Moreover, even if everybody is a scrooge who can't just eat a negligible annual cost without worrying about it, you don't need everybody. You just need a few extra nodes to provide redundancy for you. Which could be your sister and your best friend and your father in law rather than some strangers you have to pay in a way that requires you to file weird tax paperwork.



The fundamental problem is that within a network, resource (storage, bandwidth) is scarce. There might be altruists that are willing to donate resource to the network, but there's a finite amount of them.
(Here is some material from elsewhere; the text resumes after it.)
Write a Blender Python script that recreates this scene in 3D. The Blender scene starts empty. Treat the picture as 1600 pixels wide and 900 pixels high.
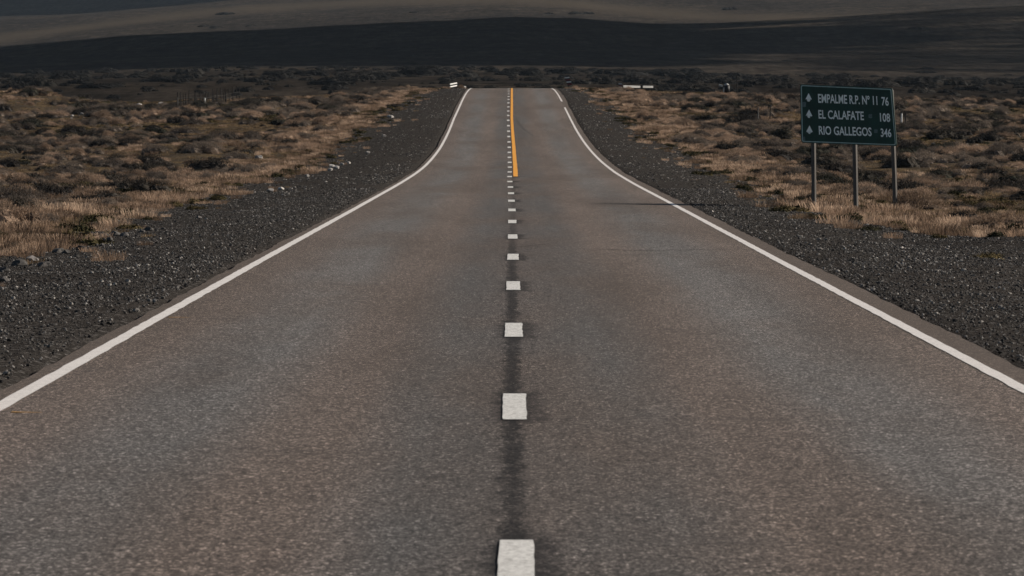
import bpy, bmesh, math, random
import numpy as np
from mathutils import Vector, Matrix

R = math.radians
rng = np.random.default_rng(7)
random.seed(7)
sc = bpy.context.scene
COL = sc.collection

# ------------------------------------------------------------------ camera
FPX = 8141.0            # focal length in photograph pixels (1600 wide)
CAMX, CAMZ = -0.106, 1.8
cd = bpy.data.cameras.new('camera')
cd.sensor_width = 36.0
cd.lens = 36.0 * FPX / 1600.0
cd.clip_start = 0.5
cd.clip_end = 60000
cd.dof.use_dof = True
cd.dof.focus_distance = 105
cd.dof.aperture_fstop = 18
cam = bpy.data.objects.new('camera', cd)
cam.location = (CAMX, 0, CAMZ)
cam.rotation_euler = (R(90) - math.atan(262 / FPX), 0, -math.atan(1 / FPX))
COL.objects.link(cam)
sc.camera = cam

# ------------------------------------------------------------------ sky, sun, exposure
SUN_EL, SUN_AZ = R(27), R(73)        # azimuth clockwise from +Y (the road's direction)
w = bpy.data.worlds.new('World')
sc.world = w
w.use_nodes = True
nt = w.node_tree
sky = nt.nodes.new('ShaderNodeTexSky')
sky.sky_type = 'NISHITA'
sky.sun_disc = False
sky.sun_elevation = SUN_EL
sky.sun_rotation = SUN_AZ
sky.altitude = 300
bg = nt.nodes['Background']
bg.inputs[1].default_value = 0.042
nt.links.new(sky.outputs[0], bg.inputs[0])
sd = bpy.data.lights.new('sun', 'SUN')
sd.energy = 5.0
sd.angle = R(0.5)
sd.color = (1.0, 0.91, 0.80)
sun = bpy.data.objects.new('sun', sd)
S = Vector((math.sin(SUN_AZ) * math.cos(SUN_EL), math.cos(SUN_AZ) * math.cos(SUN_EL), math.sin(SUN_EL)))
sun.rotation_euler = S.to_track_quat('Z', 'Y').to_euler()
sun.location = (200, 0, 120)
COL.objects.link(sun)
sc.view_settings.view_transform = 'Standard'
sc.view_settings.look = 'None'
sc.view_settings.exposure = 0.38
sc.view_settings.gamma = 1.0
sc.view_settings.use_curve_mapping = False

# ------------------------------------------------------------------ helpers
def tag(o, label=None, cat=None, group=None, kind=None):
    if label: o['label'] = label
    if cat: o['category'] = cat
    if group: o['group'] = group
    if kind: o['kind'] = kind
    return o

def link(o, parent=None):
    COL.objects.link(o)
    if parent: o.parent = parent
    return o

def empty(name, loc, rz=0.0):
    o = bpy.data.objects.new(name, None)
    o.location = loc
    o.rotation_euler = (0, 0, rz)
    o.empty_display_size = 0.3
    return link(o)

def mesh_np(name, V, F, mat, smooth=False, attrs=None):
    """V (n,3), F (m,k) with one k"""
    V = np.asarray(V, np.float32)
    F = np.asarray(F, np.int32)
    me = bpy.data.meshes.new(name)
    me.vertices.add(len(V))
    me.vertices.foreach_set('co', V.ravel())
    k = F.shape[1]
    me.loops.add(F.size)
    me.loops.foreach_set('vertex_index', F.ravel())
    me.polygons.add(len(F))
    me.polygons.foreach_set('loop_start', np.arange(0, F.size, k, dtype=np.int32))
    me.polygons.foreach_set('use_smooth', np.full(len(F), smooth, dtype=bool))
    me.update(calc_edges=True)
    if attrs:
        for n, a in attrs.items():
            at = me.attributes.new(n, 'FLOAT', 'POINT')
            at.data.foreach_set('value', np.asarray(a, np.float32))
    if mat: me.materials.append(mat)
    return me

def obj_np(name, V, F, mat, parent=None, **kw):
    return link(bpy.data.objects.new(name, mesh_np(name, V, F, mat, **kw)), parent)

def obj_bm(name, bm, mat, parent=None, smooth=False):
    me = bpy.data.meshes.new(name)
    bmesh.ops.recalc_face_normals(bm, faces=bm.faces[:])
    bm.to_mesh(me)
    bm.free()
    if smooth:
        for p in me.polygons: p.use_smooth = True
    if mat: me.materials.append(mat)
    return link(bpy.data.objects.new(name, me), parent)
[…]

Using a market to solves two problems: it deters abuse (eg. someone using the network as their personal backup service) and incentivizes non-altruistic people to contribute resources to the network.


I don't know if a peer-to-peer resource trading market and currency are necessary here; the device owner with spare capacity and the business proprietor may be one and the same person, which would simplify the situation a great deal.

You have a cafe/small business owner who already owns a smartphone: that device has a decent chunk of data plan allowance, CPU and memory.

They'd like a small site to promote their business online; so they install the web server app and it allows them to add, edit and publish basic content - a few images, some blog posts, etc.

Self-hosting like this means they don't have to sign up for a monthly subscription, their users aren't subject to any tracking (assuming there's none embedded in the content generated by the app), and service provision scales until they need to upgrade to a dedicated host.

The questions about radio and battery usage are totally valid, so perhaps those need more consideration (user superkuh has some suggestions there).

In short: the resources and capacity already exist and we've already paid for them. The question is whether we can re-use those rather than being sold more of the same.


Using pricing to mitigate abuse is only necessary if you're not doing anything else to mitigate it.

Imagine a collection of independent storage pools managed by various entities that control access, e.g. the IT guy of your family, your employer, some free software collective, some small business association. You join one (or more than one) based on a referral or personal relationship or whatever criteria they want to use. Then you have an account with a quota in excess of what any ordinary person is going to require but which doesn't allow Bob to dump 500TB of garbage into the pool without first negotiating with the administrators.

At which point the altruistic donations, i.e. the idle capacity of the devices of everyone in the pool, are enough to handle everybody's non-abusive workloads.